Let’s do an exercise.
How many summer squash (zucchini) are visible on this plant?

1? 2? Maybe a 3rd one poking out? The correct answer is roughly 13 billion. Were you close? Perhaps you just can’t see them very well because they’re camouflaged so well in the foliage.
If there was one kind of crop to stay on top of, it’s the kind that yields a lot, and quickly. Every gardener knows the risks that come with neglecting a summer squash plant or a snap bean plant for too long. Before you know it you’re hauling wheelbarrows worth of gigantic inedible vegetables home and dumping them straight into the compost.
There were a few moments this past season when this happened, but I feel these moments can be reduced with one simple trick; Grow. Colorful. Varieties.

The more visible the variety, the less camouflaged it becomes, the more likely I am to notice and pick it, the less overwhelmed I feel, the more useful the yield. You can see what I’m getting at.
This is one aspect of why growing from seed is so fun. Nowadays there’s a litany of fun varieties available to choose from, and many of them aren’t green ๐ฑ I’m not anti-green by any means, but from now on if it’s on my list to grow something with a reputation of high and rapid yields, I want to pick early and I want to pick often. That means the easier they are to spot when they’re small, the better they can be managed.

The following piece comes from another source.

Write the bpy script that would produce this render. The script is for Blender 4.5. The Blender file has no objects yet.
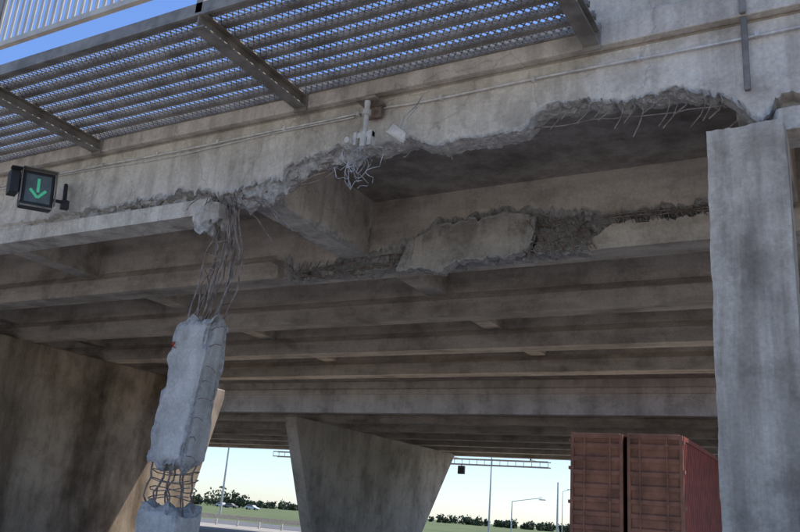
import bpy, math, random, bmesh
from mathutils import Vector, Matrix, noise
random.seed(7)
S=bpy.context.scene
GZ=-1.6
# ---------------------------------------------------------------- helpers
class MB:
    def __init__(s): s.v=[];s.f=[];s.a={}
    def box(s,lo,hi,M=None):
        b=len(s.v)
        for z in (lo[2],hi[2]):
            for y in (lo[1],hi[1]):
                for x in (lo[0],hi[0]):
                    p=Vector((x,y,z)); s.v.append(M@p if M else p)
        for q in ((0,2,3,1),(4,5,7,6),(0,1,5,4),(2,6,7,3),(0,4,6,2),(1,3,7,5)): s.f.append(tuple(b+i for i in q))
    def tube(s,pts,r,n=6,cap=True):
        pts=[Vector(p) for p in pts]; b=len(s.v); up=Vector((.31,.2,.93))
        for i,p in enumerate(pts):
            d=(pts[min(i+1,len(pts)-1)]-pts[max(i-1,0)])
            if d.length<1e-6:d=Vector((0,0,1))
            d.normalize(); u=d.cross(up)
            if u.length<.05:u=d.cross(Vector((1,0,0)))
            u.normalize();w=d.cross(u)
            rr=r[i] if isinstance(r,(list,tuple)) else r
            for k in range(n):
                t=2*math.pi*k/n; s.v.append(p+rr*(math.cos(t)*u+math.sin(t)*w))
        for i in range(len(pts)-1):
            for k in range(n):
                s.f.append((b+i*n+k,b+i*n+(k+1)%n,b+(i+1)*n+(k+1)%n,b+(i+1)*n+k))
        if cap:
            s.f.append(tuple(b+k for k in range(n))[::-1]); e=b+(len(pts)-1)*n; s.f.append(tuple(e+k for k in range(n)))
    def prism(s,poly,ax,a,b_):
        b=len(s.v);n=len(poly)
        for t in (a,b_):
            for (p,q) in poly:
                s.v.append(Vector({0:(t,p,q),1:(p,t,q),2:(p,q,t)}[ax]))
        for k in range(n): s.f.append((b+k,b+(k+1)%n,b+n+(k+1)%n,b+n+k))
        s.f.append(tuple(b+k for k in range(n))[::-1]); s.f.append(tuple(b+n+k for k in range(n)))
    def loft(s,secs,attrs=None,cap=True):
        b=len(s.v);n=len(secs[0])
        for i,sec in enumerate(secs):
            for k,p in enumerate(sec):
                s.v.append(Vector(p))
                if attrs: s.a[b+i*n+k]=attrs[i][k]
        for i in range(len(secs)-1):
            for k in range(n):
                s.f.append((b+i*n+k,b+(i+1)*n+k,b+(i+1)*n+(k+1)%n,b+i*n+(k+1)%n))
        if cap:
            s.f.append(tuple(b+k for k in range(n))); e=b+(len(secs)-1)*n; s.f.append(tuple(e+k for k in range(n))[::-1])
    def make(s,name,mat,parent=None,smooth=False,bevel=0,M=None):
        me=bpy.data.meshes.new(name); me.from_pydata([tuple(v) for v in s.v],[],s.f)
        at=me.attributes.new('broken','FLOAT','POINT')
        for k,val in s.a.items(): at.data[k].value=val
        me.validate()
        bm=bmesh.new();bm.from_mesh(me);bmesh.ops.recalc_face_normals(bm,faces=bm.faces);bm.to_mesh(me);bm.free()
        o=bpy.data.objects.new(name,me); S.collection.objects.link(o)
        me.materials.append(mat)
        if smooth:
            for p in me.polygons:p.use_smooth=True
        if bevel:
            m=o.modifiers.new('b','BEVEL');m.width=bevel;m.segments=2;m.limit_method='ANGLE'
        if parent:o.parent=parent
        if M is not None:o.matrix_local=M
        return o
def empty(name,loc=(0,0,0),rot=(0,0,0)):
    e=bpy.data.objects.new(name,None);S.collection.objects.link(e);e.location=loc;e.rotation_euler=rot;e.empty_display_size=.3;return e
def interp(tab,x):
    if x<=tab[0][0]:return tab[0][1]
    for (a,b),(c,d) in zip(tab,tab[1:]):
        if x<=c:return b+(d-b)*(x-a)/(c-a)
    return tab[-1][1]
def fr(x,y,z,s=1,o=5): return noise.fractal(Vector((x*s,y*s,z*s)),.8,2.1,o)
def facet(x,y,z,s):
    p=Vector((x*s,y*s,z*s));d,pts=noise.voronoi(p);c=pts[0]
    h=noise.cell_vector(c*7.31)
    t=Vector((h[0]-.5,h[1]-.5,h[2]-.5))*2
    return (h[1]-.5)*1.1+(p-c).dot(t)*.9
def crag(x,y,z): return facet(x,y,z,4.0)*.06+facet(x+5,y,z,11)*.018+fr(x,y,z,14,3)*.008
def rough_box(mb,lo,hi,step,amp,chip,seed,brk_top=0,brk_bot=0,chipw=.07,thr=.35,lean=None):
    lo=Vector(lo);hi=Vector(hi);c=(lo+hi)/2;idx={}
    n=[max(2,int(round((hi[i]-lo[i])/step))) for i in range(3)]
    def vert(i,j,k):
        key=(i,j,k)
        if key in idx:return idx[key]
        p=Vector((lo[0]+(hi[0]-lo[0])*i/n[0],lo[1]+(hi[1]-lo[1])*j/n[1],lo[2]+(hi[2]-lo[2])*k/n[2]))
        ds=sorted([min(p[t]-lo[t],hi[t]-p[t]) for t in range(3)])
        w=math.exp(-(ds[1]/chipw)**2)
        q=p+Vector((seed*3.1,seed,seed*.7))
        nn=fr(q.x,q.y,q.z,2.0,3); cg=crag(q.x,q.y,q.z)
        br=min(1,w*max(0,nn*2.2+thr))
        et=math.exp(-((hi[2]-p[2])/.08)**2)*brk_top; eb=math.exp(-((p[2]-lo[2])/.08)**2)*brk_bot
        inw=Vector((c.x-p.x,c.y-p.y,0))
        if inw.length>0:inw/=max(abs(inw.x)+abs(inw.y),.05)
        r=p+inw*(chip*br+cg*br*chip*12)+Vector((fr(q.x,q.y,q.z,3,3),fr(q.y,q.z,q.x,3,3),fr(q.z,q.x,q.y,3,3)))*amp
        m=max(et,eb)
        if m>.02:
            r+=inw*m*(.03+crag(q.y,q.x,q.z)*.8)
        if et>.01: r.z+=et*(fr(q.x,q.y,seed,3,3)*.16+crag(q.x,q.y,seed)-.03)
        if eb>.01: r.z-=eb*(fr(q.x,q.y,seed,3,3)*.16+crag(q.x,q.y,seed)-.03)
        if lean: r.x+=lean*(hi[2]-p[2])
        idx[key]=len(mb.v);mb.v.append(r);mb.a[idx[key]]=min(1,max(br*1.8 if br>.15 and chip>.02 else 0,m*1.3))
        return idx[key]
    for ax in range(3):
        u,v=[t for t in range(3) if t!=ax]
        for side in (0,n[ax]):
            for i in range(n[u]):
                for j in range(n[v]):
                    q=[]
                    for (a,b) in ((i,j),(i+1,j),(i+1,j+1),(i,j+1)):
                        k=[0,0,0];k[ax]=side;k[u]=a;k[v]=b;q.append(vert(*k))
                    mb.f.append(tuple(q))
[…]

No gardener has everything figured out which is what makes it so stimulating. I enjoy reading books and articles on the latest and greatest gardening tactics, but like any hobby it’s ultimately an adventure of discovery unique to the individual. Even if it’s ‘common knowledge’ that spacing your starts X inches apart is most optimal, there’s still likely a lingering inkling in the back of the mind to seek out that truth in the dirt rather than the pages of a book.
That’s where I come to my 4th and final musing to takeaway into 2025 which is to make space for experimentation. Or put another way, ‘mess around’. As a software engineer by trade, I’m predisposed to treat my plants like widgets in a factory, gazing down upon fully optimized beds, inputting ratios into my TI-83 calculator to evaluate peak efficiencies and outputs. This year I will fight these tendencies further and add more ‘art’ to the science.
The inspiration for this stems from everything that performed poorly this past year. The onions, the potatoes, the cilantro, etc. I could throw identical mud at the wall and hope for a different result, but that ideology leaves less of a spectrum to learn from.
Maybe experimenting involves transplanting similar starts at different times when the soil is different temperatures.
Maybe experimentation is watering the same variety of carrots at different cadences to see how prone they are to splitting.


Maybe experimenting involves variably spacing groups of onions or amending the same onions with different fertilizers to see how they respond.

Or maybe experimenting even manifests after harvests are had; tweaking pickle brines, dehydrating different vegetable recipes, or processing different foods like crafting kimchi from radishes or creating sauerkraut from cabbage.


Experimentation propagates imagination and fosters the practice of observation. I left this musing for last because the idea really could be channeled into any path a gardener desires, both large and small.
Stay curious!
2024 was a fantastic year in my gardening journey, but perhaps the main highlight of 2024 was starting this blog. This writing thing originated as a small and spontaneous twinkling of an idea, and having no clue whether or not I would stick to it I’m proud to say that 18 blog posts were written over this past year. Looking back I’m thankful to have put in the effort to document plot 63p’s activities and I look forward to continuing this vocation into the year ahead.
Alas, this is where we depart from 2024’s history and turn the page into 2025’s future. Thanks to everyone who tuned in thus far as it’s a major part of what keeps me going! Now let’s forge ahead into a new year of growth.